Feral camels brought under control
It used to be the great legend of the Australian outback: a million feral camels – the only wild camels in the world – roaming across the desert. But no more.
In a report to be released today, the Australian Feral Camel Management Project will announce that after four years it has reduced the wild animals to about 300,000, and has devised a way to keep those numbers low to protect the landscapes they’ve trampled for almost 200 years.
Introduced in the 1840s, camels were used as pack animals, but with the rise of cars they were set free in the outback, with numbers estimated to have reached about 600,000 in 2008 and possibly once as high as one million.
Pinpointing an exact number of feral camels is very difficult, says Jan Ferguson, the managing director of the organisation behind the project, Ninti One.
“We’ve taken out 160,000 in this project,” she told AAP.
“We also believe that potentially 100,000 camels died in the Simpson Desert as a result of a lack of feed and drought.”

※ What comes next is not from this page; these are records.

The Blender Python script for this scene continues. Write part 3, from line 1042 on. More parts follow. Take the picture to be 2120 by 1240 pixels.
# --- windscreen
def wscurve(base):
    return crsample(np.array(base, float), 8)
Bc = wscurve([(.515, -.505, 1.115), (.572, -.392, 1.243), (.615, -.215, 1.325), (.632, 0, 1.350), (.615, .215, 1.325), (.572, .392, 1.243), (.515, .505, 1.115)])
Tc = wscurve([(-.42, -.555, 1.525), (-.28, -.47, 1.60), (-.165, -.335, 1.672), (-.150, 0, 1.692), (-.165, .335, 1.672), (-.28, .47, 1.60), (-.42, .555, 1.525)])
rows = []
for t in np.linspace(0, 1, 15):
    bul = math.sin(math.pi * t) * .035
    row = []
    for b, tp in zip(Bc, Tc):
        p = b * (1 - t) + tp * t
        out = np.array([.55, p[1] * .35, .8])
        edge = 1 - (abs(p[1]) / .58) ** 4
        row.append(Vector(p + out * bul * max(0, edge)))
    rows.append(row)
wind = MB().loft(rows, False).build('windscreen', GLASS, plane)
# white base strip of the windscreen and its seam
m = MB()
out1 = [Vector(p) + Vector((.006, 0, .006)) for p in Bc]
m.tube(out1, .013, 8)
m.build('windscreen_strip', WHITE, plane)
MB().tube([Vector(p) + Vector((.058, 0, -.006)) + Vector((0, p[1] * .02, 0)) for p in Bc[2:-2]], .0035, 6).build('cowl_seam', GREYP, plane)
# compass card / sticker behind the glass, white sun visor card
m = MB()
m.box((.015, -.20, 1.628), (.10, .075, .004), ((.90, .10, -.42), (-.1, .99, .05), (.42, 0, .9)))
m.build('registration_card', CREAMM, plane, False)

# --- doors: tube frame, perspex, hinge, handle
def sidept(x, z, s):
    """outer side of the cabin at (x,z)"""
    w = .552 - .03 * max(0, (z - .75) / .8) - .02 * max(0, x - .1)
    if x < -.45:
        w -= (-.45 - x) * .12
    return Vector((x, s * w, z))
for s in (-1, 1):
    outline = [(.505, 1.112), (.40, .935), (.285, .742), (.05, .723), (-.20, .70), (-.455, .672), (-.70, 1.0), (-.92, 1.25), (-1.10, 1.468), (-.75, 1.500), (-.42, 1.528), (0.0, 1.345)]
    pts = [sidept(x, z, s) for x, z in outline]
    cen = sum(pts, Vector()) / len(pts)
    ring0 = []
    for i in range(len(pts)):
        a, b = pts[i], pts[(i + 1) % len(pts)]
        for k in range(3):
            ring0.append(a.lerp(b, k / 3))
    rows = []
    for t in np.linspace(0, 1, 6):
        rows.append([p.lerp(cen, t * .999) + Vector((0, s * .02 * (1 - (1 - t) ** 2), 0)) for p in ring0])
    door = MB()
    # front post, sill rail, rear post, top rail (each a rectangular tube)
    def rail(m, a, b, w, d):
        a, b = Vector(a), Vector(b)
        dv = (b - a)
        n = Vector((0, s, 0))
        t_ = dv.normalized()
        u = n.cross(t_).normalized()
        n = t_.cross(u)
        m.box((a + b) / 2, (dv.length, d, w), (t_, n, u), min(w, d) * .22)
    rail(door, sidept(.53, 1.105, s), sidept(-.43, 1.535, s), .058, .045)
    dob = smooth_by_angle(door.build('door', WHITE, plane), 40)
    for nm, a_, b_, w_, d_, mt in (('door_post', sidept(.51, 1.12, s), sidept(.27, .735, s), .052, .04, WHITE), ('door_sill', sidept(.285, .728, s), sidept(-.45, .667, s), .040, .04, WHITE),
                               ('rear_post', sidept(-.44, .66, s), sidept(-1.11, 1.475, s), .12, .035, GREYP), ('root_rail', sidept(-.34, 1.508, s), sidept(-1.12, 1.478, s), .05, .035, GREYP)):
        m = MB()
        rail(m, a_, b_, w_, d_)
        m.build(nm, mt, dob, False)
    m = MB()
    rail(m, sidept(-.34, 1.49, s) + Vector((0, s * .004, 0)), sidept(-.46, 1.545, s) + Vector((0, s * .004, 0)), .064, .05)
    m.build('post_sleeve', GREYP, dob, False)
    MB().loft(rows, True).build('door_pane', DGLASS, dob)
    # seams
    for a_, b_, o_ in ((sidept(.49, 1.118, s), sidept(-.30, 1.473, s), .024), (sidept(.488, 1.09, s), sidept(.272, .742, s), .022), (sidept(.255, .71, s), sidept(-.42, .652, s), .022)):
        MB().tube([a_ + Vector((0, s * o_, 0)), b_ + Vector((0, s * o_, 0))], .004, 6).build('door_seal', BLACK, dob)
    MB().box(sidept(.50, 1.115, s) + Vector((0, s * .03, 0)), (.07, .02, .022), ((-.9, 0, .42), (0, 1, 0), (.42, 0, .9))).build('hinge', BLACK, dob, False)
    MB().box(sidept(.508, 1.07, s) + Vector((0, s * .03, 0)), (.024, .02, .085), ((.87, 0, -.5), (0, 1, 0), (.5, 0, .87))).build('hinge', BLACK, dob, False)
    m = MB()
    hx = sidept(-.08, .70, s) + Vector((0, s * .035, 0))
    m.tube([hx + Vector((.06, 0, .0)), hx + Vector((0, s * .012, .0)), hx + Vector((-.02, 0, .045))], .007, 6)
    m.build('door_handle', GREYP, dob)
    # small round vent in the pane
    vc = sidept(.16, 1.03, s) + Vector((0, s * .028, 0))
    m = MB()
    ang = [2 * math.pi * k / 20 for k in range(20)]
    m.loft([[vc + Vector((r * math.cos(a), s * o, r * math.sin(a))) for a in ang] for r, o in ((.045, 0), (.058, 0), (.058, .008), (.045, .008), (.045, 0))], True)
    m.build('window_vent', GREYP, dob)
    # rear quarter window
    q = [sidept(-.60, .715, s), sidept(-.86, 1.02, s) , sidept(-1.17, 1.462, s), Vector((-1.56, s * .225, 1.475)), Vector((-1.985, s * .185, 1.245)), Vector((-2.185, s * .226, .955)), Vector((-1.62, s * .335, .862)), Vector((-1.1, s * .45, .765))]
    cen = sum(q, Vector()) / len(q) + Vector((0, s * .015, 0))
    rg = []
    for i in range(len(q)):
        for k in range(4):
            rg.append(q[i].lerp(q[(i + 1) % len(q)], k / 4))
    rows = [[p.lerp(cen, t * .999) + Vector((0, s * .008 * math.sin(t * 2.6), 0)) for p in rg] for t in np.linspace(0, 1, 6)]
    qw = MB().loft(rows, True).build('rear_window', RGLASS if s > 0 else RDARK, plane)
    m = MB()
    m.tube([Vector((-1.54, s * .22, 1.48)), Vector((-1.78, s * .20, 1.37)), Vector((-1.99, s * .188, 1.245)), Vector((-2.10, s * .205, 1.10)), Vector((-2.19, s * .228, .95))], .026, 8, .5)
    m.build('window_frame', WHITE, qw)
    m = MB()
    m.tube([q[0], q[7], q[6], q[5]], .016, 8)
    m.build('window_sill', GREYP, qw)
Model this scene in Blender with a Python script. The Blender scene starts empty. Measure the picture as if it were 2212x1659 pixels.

Overgrazing, fouling water supplies and damaging traditional lands have taken their toll, and the project focused on camel impacts on the land as well as the impact on Aboriginal cultural sites, on farm infrastructure such as fences and water points, and human safety, with camels frequently wandering onto roads and airstrips and into remote communities.
Run in collaboration with 20 organisations, including the RSPCA and the Australian Camel Industry Association, the project covered more than three million square kilometres, with traditional landowners and pastoralists having three options: ground control, aerial culling or trucking the camels to abattoirs for commercial use.
“Most people would prefer these animals went to some kind of productive use,” Ms Ferguson said.
“However, when they are in significant numbers, doing damage to communities or environmental assets, people want them removed and that’s where aerial culling comes in.”
Almost half the estimated feral camel population was on land managed by Aboriginal people, who “expressed a desire to be engaged in control methods to protect their cultural assets, pass on knowledge and provide employment for young people”, the report found.
The land over which feral camels roam contains some of the most significant cultural assets for Aboriginal people, which they have maintained for thousands of years, it says.
“Monitoring has shown that reducing the density of feral camels on key environmental assets has improved the condition of those assets, with flow-on cultural and economic benefits to Aboriginal people, the pastoral industry, the commercial camel industry and the Australian people,” it reads.
The program will be used as a template for managing other similar feral animal populations across the country, such as horses and donkeys.
“We’d hope the ground control training we’ve done and work with commercial industries means camel densities can be kept low,” Ms Ferguson said.
“You can only ever manage a feral. You can’t eradicate it.”